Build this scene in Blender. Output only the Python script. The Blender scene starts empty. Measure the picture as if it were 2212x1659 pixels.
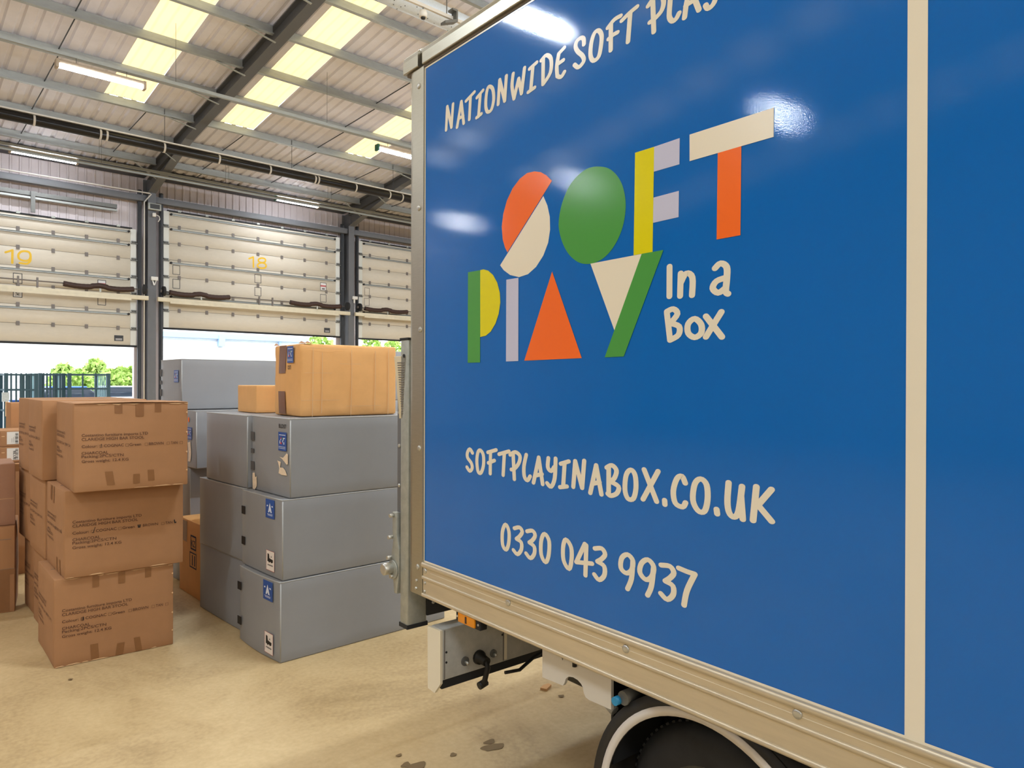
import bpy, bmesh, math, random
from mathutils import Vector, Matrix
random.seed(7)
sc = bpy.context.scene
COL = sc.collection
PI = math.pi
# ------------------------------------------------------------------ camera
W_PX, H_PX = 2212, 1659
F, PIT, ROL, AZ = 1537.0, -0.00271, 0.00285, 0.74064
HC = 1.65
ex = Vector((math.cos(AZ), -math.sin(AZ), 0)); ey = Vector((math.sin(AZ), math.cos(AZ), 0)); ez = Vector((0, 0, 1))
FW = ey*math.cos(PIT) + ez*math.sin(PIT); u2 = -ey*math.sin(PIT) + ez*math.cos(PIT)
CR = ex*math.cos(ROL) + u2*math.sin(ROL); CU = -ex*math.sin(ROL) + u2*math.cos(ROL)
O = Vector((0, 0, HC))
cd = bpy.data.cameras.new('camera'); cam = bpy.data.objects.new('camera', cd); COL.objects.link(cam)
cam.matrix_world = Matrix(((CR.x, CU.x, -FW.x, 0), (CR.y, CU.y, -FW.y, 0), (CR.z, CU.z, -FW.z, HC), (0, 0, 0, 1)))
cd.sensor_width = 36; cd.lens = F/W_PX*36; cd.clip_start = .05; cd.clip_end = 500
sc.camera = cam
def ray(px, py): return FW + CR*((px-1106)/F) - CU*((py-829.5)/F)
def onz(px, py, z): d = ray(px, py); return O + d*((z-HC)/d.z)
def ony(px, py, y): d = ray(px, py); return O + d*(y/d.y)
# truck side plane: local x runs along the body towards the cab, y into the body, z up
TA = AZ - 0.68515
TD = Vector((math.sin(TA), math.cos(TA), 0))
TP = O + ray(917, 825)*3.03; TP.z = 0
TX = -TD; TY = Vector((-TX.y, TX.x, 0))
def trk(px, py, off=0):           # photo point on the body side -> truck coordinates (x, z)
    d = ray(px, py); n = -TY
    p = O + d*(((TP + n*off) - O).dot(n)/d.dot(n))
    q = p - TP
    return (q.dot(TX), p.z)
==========
» Instructions for the task:
Scan the material above. Extract every line in which the word "scene" occurs.

» Result for this exercise:
Build this scene in Blender. Output only the Python script. The Blender scene starts empty. Measure the picture as if it were 2212x1659 pixels.
sc = bpy.context.scene